In 1977, The Corp began the Corp began Summer Storage, a service that provided storage space for students to leave their belongings during the summer break. Though it closed twice during the 1980s and was redesigned five times, this operations continues today as Corp Storage, which services thousands of students and other members of the greater Georgetown community each year and is available year-round.

While some of our services have remained since the earliest days of our history, The Corp remembers and is proud of all of its defunct services that helped get it off on the ground. These include ventures such as the Book Co-op, Furniture Co-op, Audio Co-op, and Corp Shuttles, which was actually absorbed by the University and became the Georgetown University Transportation Shuttle (GUTS), which operates five bus circuits in the Washington Metropolitan area.

The Corp Becomes an Entirely Independent Organization

No Taxes, No Problems

Up until the 1990s, the wide array of Corp services was an extension of the Georgetown University Student Government. In fact, the student body president was also recognized as the Chairman of the Board for the Students of Georgetown, Inc. This close tie made it difficult for The Corp to operate independently from the University’s administration, since its parent organization had a direct connection with the University. This caused a persistent strain to the two organizations’ relationship, prompting The Corp’s board of directors to break from the student government. With this move, The Students of Georgetown, Inc., became a fully independent, autonomous company.  

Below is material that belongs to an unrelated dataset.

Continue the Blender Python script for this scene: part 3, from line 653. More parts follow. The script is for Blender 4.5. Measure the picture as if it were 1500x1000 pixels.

Though it is now a 501(c)(3) tax-exempt non-profit corporation, this was not always the case for the Students of Georgetown, Inc. The IRS denied the organization tax-exempt status on three separate occasions (1974, 1979, 1980), causing its rent-free use of University space to threaten the University’s own tax-exempt status. As a result, the Georgetown administration began requiring The Corp to pay rent, nearly bankrupting the company and forcing the young Vital Vittles to merge with the Record Co-op into “Audio Vittles.” In 1981, The Corp won tax-exempt status, as well as a check from the IRS for several years’ back taxes.